Several things I find surprising about the former British prime minister John Major. (Yes, Virginia, I know that his full name is John Major-Balls, and I know that he ran away from the circus to become a bank clerk.) The first is that he ever became British prime minister – before his ascension post-Thatcher he’d been a grey political nonentity. The second thing is that he had an affair with Edwin Currie: somehow I never imagined Major removing his glasses and putting them on top of his neatly-stacked clothes, before directing his attention to the salmonella woman. The third thing is that despite appearing as a decent, dull man, he put political response well ahead of human response.

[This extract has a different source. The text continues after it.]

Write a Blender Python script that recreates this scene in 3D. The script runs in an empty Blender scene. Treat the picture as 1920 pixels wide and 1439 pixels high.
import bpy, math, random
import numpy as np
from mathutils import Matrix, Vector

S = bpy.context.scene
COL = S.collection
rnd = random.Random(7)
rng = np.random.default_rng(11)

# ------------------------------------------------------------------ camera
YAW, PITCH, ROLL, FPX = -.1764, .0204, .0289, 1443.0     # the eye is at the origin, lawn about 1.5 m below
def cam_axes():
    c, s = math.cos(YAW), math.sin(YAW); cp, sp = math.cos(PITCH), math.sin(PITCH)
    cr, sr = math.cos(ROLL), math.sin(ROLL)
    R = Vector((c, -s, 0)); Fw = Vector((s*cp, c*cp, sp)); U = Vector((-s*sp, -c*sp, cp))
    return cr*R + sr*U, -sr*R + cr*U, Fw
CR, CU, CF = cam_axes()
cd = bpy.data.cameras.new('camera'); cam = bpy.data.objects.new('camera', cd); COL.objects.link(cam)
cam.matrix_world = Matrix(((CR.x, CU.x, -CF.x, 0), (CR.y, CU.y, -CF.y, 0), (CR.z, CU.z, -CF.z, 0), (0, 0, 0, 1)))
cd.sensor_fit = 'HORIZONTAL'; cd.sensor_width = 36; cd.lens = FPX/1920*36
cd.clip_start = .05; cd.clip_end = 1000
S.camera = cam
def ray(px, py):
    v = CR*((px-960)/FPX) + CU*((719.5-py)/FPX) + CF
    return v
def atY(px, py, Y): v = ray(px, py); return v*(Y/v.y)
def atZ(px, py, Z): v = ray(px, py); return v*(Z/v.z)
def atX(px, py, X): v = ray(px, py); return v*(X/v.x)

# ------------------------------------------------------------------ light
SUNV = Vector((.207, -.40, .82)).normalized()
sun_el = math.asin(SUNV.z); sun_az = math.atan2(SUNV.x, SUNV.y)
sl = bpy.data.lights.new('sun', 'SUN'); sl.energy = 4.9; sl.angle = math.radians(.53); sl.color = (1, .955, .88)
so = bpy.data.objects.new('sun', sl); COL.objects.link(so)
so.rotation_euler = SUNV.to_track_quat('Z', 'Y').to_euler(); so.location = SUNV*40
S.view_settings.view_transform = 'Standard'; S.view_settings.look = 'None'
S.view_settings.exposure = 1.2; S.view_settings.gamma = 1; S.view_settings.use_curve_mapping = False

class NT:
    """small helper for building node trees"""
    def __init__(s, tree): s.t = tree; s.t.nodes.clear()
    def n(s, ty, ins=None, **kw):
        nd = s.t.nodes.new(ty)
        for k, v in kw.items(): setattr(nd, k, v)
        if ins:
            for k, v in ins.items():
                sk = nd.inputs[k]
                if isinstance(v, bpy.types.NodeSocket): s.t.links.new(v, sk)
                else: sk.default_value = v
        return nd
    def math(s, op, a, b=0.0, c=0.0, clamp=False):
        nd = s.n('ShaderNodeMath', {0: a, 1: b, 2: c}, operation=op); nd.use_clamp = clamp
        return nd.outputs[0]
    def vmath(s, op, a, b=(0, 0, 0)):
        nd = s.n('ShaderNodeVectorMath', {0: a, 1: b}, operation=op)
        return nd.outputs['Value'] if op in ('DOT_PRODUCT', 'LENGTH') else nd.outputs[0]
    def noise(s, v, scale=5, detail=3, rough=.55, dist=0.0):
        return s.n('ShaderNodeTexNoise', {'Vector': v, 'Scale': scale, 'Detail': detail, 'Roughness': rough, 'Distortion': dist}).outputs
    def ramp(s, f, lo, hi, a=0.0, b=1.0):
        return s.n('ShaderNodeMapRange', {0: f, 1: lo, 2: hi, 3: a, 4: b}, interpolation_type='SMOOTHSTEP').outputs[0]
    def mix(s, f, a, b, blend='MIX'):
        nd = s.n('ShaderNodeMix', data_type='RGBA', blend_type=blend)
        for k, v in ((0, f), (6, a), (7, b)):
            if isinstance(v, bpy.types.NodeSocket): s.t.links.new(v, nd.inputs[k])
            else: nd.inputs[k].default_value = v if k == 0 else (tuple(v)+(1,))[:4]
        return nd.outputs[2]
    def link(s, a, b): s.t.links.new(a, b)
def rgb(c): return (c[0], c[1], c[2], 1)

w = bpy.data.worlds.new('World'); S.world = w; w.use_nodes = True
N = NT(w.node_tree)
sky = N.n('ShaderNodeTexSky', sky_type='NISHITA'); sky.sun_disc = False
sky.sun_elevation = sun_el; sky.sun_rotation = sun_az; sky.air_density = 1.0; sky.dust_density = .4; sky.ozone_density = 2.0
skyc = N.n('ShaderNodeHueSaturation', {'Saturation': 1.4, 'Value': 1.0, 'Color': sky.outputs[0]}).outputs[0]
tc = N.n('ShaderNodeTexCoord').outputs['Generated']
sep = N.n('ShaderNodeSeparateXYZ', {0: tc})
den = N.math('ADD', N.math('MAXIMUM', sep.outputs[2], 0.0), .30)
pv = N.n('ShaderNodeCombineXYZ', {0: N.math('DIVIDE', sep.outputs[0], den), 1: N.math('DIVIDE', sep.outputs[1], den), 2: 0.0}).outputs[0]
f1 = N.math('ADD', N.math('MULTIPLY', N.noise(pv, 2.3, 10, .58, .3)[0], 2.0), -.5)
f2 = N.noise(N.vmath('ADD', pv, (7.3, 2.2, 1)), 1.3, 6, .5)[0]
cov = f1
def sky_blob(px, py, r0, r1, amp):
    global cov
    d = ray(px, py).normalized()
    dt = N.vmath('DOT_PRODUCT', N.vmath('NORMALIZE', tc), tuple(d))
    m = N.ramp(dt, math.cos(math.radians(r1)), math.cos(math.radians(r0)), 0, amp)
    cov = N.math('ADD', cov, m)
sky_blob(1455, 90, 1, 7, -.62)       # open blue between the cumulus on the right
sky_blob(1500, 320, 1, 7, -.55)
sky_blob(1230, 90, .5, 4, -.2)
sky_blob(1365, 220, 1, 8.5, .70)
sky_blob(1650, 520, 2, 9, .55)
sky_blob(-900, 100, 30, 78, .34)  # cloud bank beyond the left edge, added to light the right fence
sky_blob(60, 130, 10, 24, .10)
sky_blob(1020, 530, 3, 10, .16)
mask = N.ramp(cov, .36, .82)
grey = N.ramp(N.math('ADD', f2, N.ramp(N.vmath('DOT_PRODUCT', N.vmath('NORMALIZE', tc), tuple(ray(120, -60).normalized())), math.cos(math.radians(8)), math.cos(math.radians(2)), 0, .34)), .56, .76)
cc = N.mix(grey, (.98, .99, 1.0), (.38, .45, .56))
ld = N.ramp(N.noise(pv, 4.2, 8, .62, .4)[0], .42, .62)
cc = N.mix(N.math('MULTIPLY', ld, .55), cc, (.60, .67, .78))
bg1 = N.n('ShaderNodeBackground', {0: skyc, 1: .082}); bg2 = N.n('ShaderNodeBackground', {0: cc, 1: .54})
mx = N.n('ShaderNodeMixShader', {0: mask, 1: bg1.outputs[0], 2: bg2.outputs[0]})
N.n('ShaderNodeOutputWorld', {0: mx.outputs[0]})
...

We learn this from recently-released British documents. In 1997, twenty-five years after Bloody Sunday, the British secretary of state Patrick Mayhew urged his prime minister to issue a statement of regret over what happened on Derry’s streets twenty-five years earlier. (Mayhew wanted that, not for any human reason either, but because he thought it’d give a boost to the SDLP.) Major, in a hand-written note, told his minion “I am not at all attracted to this. It’s got big downsides and small upsides. We’ll discuss next week.”
Forget about the families of the bereaved. Forget about doing the right thing. One question sits at the top of the pile: will this play well with the electorate? No? In that case, je ne regrette rien.